Thickly atmospheric Aussie adaptation of Raymond Carver’s frugal but ample short story, “So Much Water So Close to Home,” first seen onscreen in Robert Altman’s Short Cuts. Ray Lawrence (whose previous Lantana didn’t do anything for me) and screenwriter Beatrix Christian open up the story a bit by cutting away to the killer, who, for dramatic clarity, was previously kept off the page. This adds a dimension of suspense (certain shots are mindful of Deliverance) and a dimension of irony (the fishermen who find the girl’s body are scapegoated while the culprit remains at large). The decision to add an element of racial anxiety (the murdered girl was an Aborigine) is frustratingly beside the point. It dilutes, it obfuscates. Carver’s modest objective was to dredge up the underlying tension within a marriage. Lawrence can’t resist the lure of portentous symbolism, and the powerful emotions get lost in a sea of metaphor. Suitably grown up, though, with goodly acting.

2 comments:
I've read a few of Carver's short stories but I think I missed that one. I can imagine the racial embellishment being frustrating; the same thing annoyed me recently when I finally saw Crimson Tide.
[spoilers!]
I felt that most of the added material in Jindabyne was "beside the point," as you say. I was really disappointed that screenwriter Beatrix Christian felt the need to show us the murderer... Mabye it does create suspense, but that suspense never leads anywhere--there's no payoff. Also, she creates all this backstory stuff (primarily focused around Claire & Stewart's troubled homelife, but there's also stuff about a young mother's suicide & her now-morbid daughter), and all of this fails to illuminate the dramatic core of the film. It's mere busywork that dilutes the impact of the story... especially since none of it leads anywhere. And all that bathos during the scene when the men discover the body--ugh. Maybe you can tell, but this film got under my skin.

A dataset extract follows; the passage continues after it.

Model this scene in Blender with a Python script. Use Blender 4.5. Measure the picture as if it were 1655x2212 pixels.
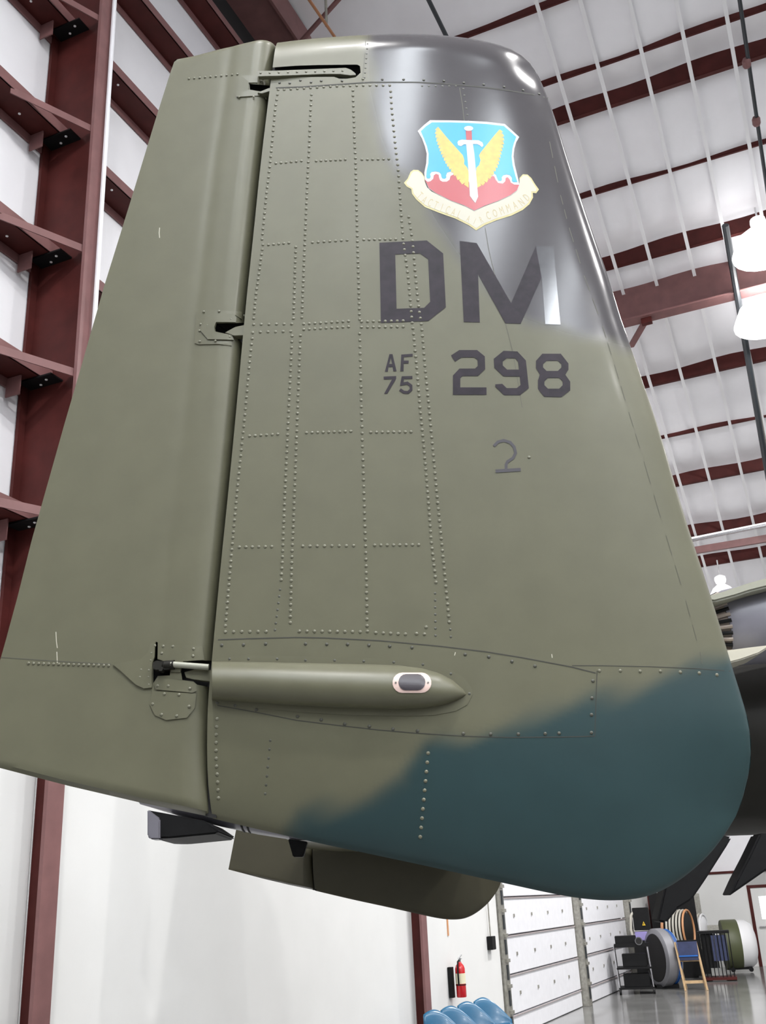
import bpy, bmesh, math, random
import numpy as np
from mathutils import Vector, Matrix
from mathutils.geometry import tessellate_polygon
random.seed(7); np.random.seed(7)
SC = bpy.context.scene
COL = SC.collection
for o in list(bpy.data.objects): bpy.data.objects.remove(o)

# ---------------------------------------------------------------- camera
K = 1.28                       # hangar unit -> metres
H = 1.6 * K                    # camera height
FPX = 2210.0
PITCH = math.atan2(851.0, FPX)
ROLL = math.radians(-2.869)
_ca, _sa = math.cos(ROLL), math.sin(ROLL)
FW = np.array([0, math.cos(PITCH), math.sin(PITCH)])
_u0 = np.array([0, -math.sin(PITCH), math.cos(PITCH)]); _r0 = np.array([1., 0, 0])
RT = _ca * _r0 + _sa * _u0
UP = -_sa * _r0 + _ca * _u0
CAM = np.array([0, 0, H])
cd = bpy.data.cameras.new('camera'); cam = bpy.data.objects.new('camera', cd); COL.objects.link(cam)
cd.sensor_fit = 'HORIZONTAL'; cd.sensor_width = 36.0; cd.lens = FPX / 1655 * 36.0
cd.clip_start = 0.05; cd.clip_end = 300
cam.matrix_world = Matrix(((RT[0], UP[0], -FW[0], 0), (RT[1], UP[1], -FW[1], 0), (RT[2], UP[2], -FW[2], H), (0, 0, 0, 1)))
SC.camera = cam

# ---------------------------------------------------------------- light
SC.view_settings.view_transform = 'Standard'; SC.view_settings.look = 'None'
SC.view_settings.gamma = 1.0; SC.view_settings.use_curve_mapping = False
SC.view_settings.exposure = 0.48
wd = bpy.data.worlds.new('daylight'); SC.world = wd; wd.use_nodes = True
bg = wd.node_tree.nodes['Background']; bg.inputs[0].default_value = (0.93, 0.96, 1.0, 1); bg.inputs[1].default_value = 1.0
LAMP_POWER = 420.0

# ---------------------------------------------------------------- frame helpers
AZ = math.radians(22.73)
WV = np.array([math.sin(AZ), math.cos(AZ), 0]); NV = np.array([math.cos(AZ), -math.sin(AZ), 0]); ZV = np.array([0, 0, 1.])
D0 = -4.256
def hp(w, n, z):               # hangar coordinates: along the wall, out from the wall, up
    return K * (w * WV + (D0 + n) * NV + z * ZV)
def rays(px, py):
    px = np.asarray(px, float); py = np.asarray(py, float)
    return (px - 827.5)[..., None] * RT - (py - 1106.0)[..., None] * UP + FPX * FW
def unproj(px, py, p, nn):
    v = rays(px, py); p = np.asarray(p, float); nn = np.asarray(nn, float)
    return CAM + v * (np.dot(p - CAM, nn) / (v @ nn))[..., None]
def at_wall(px, py, n=0.0):    # -> (w, z) on the plane n
    q = unproj(px, py, hp(0, n, 0), NV); return q @ WV / K, q[..., 2] / K
def at_y(px, py, y): return unproj(px, py, (0, y, 0), (0, 1., 0))
def at_floor(px, py, z=0.0): return unproj(px, py, (0, 0, z), ZV)
def at_w(px, py, w): return unproj(px, py, hp(w, 0, 0), WV)
ROOF_S = 0.42; ROOF_W = 8.2; ROOF_Z = 11.6
_rn = np.array([WV[0] * ROOF_S, WV[1] * ROOF_S, 1.0])
def roof_z(w): return ROOF_Z - ROOF_S * (w - ROOF_W) if w > ROOF_W else ROOF_Z - .06 * (ROOF_W - w)
def at_roof(px, py, drop=0.0):
    q = unproj(px, py, hp(ROOF_W, 0, ROOF_Z - drop), _rn)
    return q @ WV / K, q @ NV / K - D0, q[..., 2] / K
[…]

I agree with Desson Thomson's summary in the Washington Post:
"Watching the Australian film 'Jindabyne,' one soon embraces the conclusion: Robert Altman did this work better. And with fewer brush strokes.
"'Jindabyne' transmogrifies a Raymond Carver short story into an epic that involves a waterlogged cadaver, a lot of angry Aborigines and a central character (played by Laura Linney) who seems to have more in common with a Sally Field-type heroine than with the tortured souls you encounter in Carverdom."